## WHAT YOU ARE ASKED TO DO
Copy out all of the material exactly.
------------------------
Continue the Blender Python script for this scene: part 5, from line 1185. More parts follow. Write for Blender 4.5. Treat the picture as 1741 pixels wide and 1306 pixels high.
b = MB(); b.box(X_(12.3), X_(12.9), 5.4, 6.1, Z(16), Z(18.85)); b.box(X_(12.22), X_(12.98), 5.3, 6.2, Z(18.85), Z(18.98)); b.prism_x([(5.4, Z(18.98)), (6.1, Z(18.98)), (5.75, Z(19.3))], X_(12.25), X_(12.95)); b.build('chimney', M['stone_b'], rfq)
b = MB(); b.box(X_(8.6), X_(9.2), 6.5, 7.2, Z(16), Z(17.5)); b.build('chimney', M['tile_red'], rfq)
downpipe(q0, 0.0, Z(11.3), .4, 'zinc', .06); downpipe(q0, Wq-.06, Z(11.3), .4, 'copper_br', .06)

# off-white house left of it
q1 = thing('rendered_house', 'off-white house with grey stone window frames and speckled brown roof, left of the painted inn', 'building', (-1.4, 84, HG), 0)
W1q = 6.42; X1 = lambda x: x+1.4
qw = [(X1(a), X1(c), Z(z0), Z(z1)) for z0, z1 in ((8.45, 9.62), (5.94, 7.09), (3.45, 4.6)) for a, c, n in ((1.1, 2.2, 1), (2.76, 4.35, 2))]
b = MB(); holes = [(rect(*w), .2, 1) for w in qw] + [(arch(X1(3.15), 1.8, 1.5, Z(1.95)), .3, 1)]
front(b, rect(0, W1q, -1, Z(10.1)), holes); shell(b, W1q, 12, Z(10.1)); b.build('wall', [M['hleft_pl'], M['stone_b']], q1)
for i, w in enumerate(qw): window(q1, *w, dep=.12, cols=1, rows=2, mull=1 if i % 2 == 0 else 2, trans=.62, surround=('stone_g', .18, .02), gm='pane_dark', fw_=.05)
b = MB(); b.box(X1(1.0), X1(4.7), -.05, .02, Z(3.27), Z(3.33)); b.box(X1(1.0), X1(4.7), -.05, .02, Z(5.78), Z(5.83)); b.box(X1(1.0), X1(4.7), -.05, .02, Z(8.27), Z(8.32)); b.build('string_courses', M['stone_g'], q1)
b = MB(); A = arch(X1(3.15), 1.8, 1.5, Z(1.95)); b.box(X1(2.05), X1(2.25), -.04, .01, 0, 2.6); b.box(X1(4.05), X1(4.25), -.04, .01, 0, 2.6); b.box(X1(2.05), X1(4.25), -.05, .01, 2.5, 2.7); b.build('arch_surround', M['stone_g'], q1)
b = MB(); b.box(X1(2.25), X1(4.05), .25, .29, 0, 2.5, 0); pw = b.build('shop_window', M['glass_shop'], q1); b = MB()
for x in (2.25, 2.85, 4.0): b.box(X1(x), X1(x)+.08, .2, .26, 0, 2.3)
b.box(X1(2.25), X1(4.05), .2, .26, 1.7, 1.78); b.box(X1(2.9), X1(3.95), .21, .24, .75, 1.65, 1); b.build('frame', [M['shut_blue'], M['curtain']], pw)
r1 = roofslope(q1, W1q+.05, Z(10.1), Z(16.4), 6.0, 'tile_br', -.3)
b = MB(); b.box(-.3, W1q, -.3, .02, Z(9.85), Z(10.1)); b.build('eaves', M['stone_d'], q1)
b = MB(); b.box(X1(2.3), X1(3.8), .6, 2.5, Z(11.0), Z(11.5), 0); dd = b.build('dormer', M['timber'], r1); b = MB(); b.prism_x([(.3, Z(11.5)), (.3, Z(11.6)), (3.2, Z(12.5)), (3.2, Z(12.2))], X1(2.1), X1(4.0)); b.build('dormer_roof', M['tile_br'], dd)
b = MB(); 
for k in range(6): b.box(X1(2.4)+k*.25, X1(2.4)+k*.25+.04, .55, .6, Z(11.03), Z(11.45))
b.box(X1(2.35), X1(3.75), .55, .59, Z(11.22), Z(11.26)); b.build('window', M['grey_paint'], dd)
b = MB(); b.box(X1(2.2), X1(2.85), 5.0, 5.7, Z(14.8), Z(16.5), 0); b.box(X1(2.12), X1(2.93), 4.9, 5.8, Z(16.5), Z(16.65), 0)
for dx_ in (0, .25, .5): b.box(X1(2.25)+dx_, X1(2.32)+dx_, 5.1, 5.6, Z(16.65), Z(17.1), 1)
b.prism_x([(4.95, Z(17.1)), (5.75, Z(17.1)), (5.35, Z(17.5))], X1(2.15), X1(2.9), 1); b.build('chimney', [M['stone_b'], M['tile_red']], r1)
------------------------
## ANSWER TO THE PROBLEM
Continue the Blender Python script for this scene: part 5, from line 1185. More parts follow. Write for Blender 4.5. Treat the picture as 1741 pixels wide and 1306 pixels high.
b = MB(); b.box(X_(12.3), X_(12.9), 5.4, 6.1, Z(16), Z(18.85)); b.box(X_(12.22), X_(12.98), 5.3, 6.2, Z(18.85), Z(18.98)); b.prism_x([(5.4, Z(18.98)), (6.1, Z(18.98)), (5.75, Z(19.3))], X_(12.25), X_(12.95)); b.build('chimney', M['stone_b'], rfq)
b = MB(); b.box(X_(8.6), X_(9.2), 6.5, 7.2, Z(16), Z(17.5)); b.build('chimney', M['tile_red'], rfq)
downpipe(q0, 0.0, Z(11.3), .4, 'zinc', .06); downpipe(q0, Wq-.06, Z(11.3), .4, 'copper_br', .06)

# off-white house left of it
q1 = thing('rendered_house', 'off-white house with grey stone window frames and speckled brown roof, left of the painted inn', 'building', (-1.4, 84, HG), 0)
W1q = 6.42; X1 = lambda x: x+1.4
qw = [(X1(a), X1(c), Z(z0), Z(z1)) for z0, z1 in ((8.45, 9.62), (5.94, 7.09), (3.45, 4.6)) for a, c, n in ((1.1, 2.2, 1), (2.76, 4.35, 2))]
b = MB(); holes = [(rect(*w), .2, 1) for w in qw] + [(arch(X1(3.15), 1.8, 1.5, Z(1.95)), .3, 1)]
front(b, rect(0, W1q, -1, Z(10.1)), holes); shell(b, W1q, 12, Z(10.1)); b.build('wall', [M['hleft_pl'], M['stone_b']], q1)
for i, w in enumerate(qw): window(q1, *w, dep=.12, cols=1, rows=2, mull=1 if i % 2 == 0 else 2, trans=.62, surround=('stone_g', .18, .02), gm='pane_dark', fw_=.05)
b = MB(); b.box(X1(1.0), X1(4.7), -.05, .02, Z(3.27), Z(3.33)); b.box(X1(1.0), X1(4.7), -.05, .02, Z(5.78), Z(5.83)); b.box(X1(1.0), X1(4.7), -.05, .02, Z(8.27), Z(8.32)); b.build('string_courses', M['stone_g'], q1)
b = MB(); A = arch(X1(3.15), 1.8, 1.5, Z(1.95)); b.box(X1(2.05), X1(2.25), -.04, .01, 0, 2.6); b.box(X1(4.05), X1(4.25), -.04, .01, 0, 2.6); b.box(X1(2.05), X1(4.25), -.05, .01, 2.5, 2.7); b.build('arch_surround', M['stone_g'], q1)
b = MB(); b.box(X1(2.25), X1(4.05), .25, .29, 0, 2.5, 0); pw = b.build('shop_window', M['glass_shop'], q1); b = MB()
for x in (2.25, 2.85, 4.0): b.box(X1(x), X1(x)+.08, .2, .26, 0, 2.3)
b.box(X1(2.25), X1(4.05), .2, .26, 1.7, 1.78); b.box(X1(2.9), X1(3.95), .21, .24, .75, 1.65, 1); b.build('frame', [M['shut_blue'], M['curtain']], pw)
r1 = roofslope(q1, W1q+.05, Z(10.1), Z(16.4), 6.0, 'tile_br', -.3)
b = MB(); b.box(-.3, W1q, -.3, .02, Z(9.85), Z(10.1)); b.build('eaves', M['stone_d'], q1)
b = MB(); b.box(X1(2.3), X1(3.8), .6, 2.5, Z(11.0), Z(11.5), 0); dd = b.build('dormer', M['timber'], r1); b = MB(); b.prism_x([(.3, Z(11.5)), (.3, Z(11.6)), (3.2, Z(12.5)), (3.2, Z(12.2))], X1(2.1), X1(4.0)); b.build('dormer_roof', M['tile_br'], dd)
b = MB(); 
for k in range(6): b.box(X1(2.4)+k*.25, X1(2.4)+k*.25+.04, .55, .6, Z(11.03), Z(11.45))
b.box(X1(2.35), X1(3.75), .55, .59, Z(11.22), Z(11.26)); b.build('window', M['grey_paint'], dd)
b = MB(); b.box(X1(2.2), X1(2.85), 5.0, 5.7, Z(14.8), Z(16.5), 0); b.box(X1(2.12), X1(2.93), 4.9, 5.8, Z(16.5), Z(16.65), 0)
for dx_ in (0, .25, .5): b.box(X1(2.25)+dx_, X1(2.32)+dx_, 5.1, 5.6, Z(16.65), Z(17.1), 1)
b.prism_x([(4.95, Z(17.1)), (5.75, Z(17.1)), (5.35, Z(17.5))], X1(2.15), X1(2.9), 1); b.build('chimney', [M['stone_b'], M['tile_red']], r1)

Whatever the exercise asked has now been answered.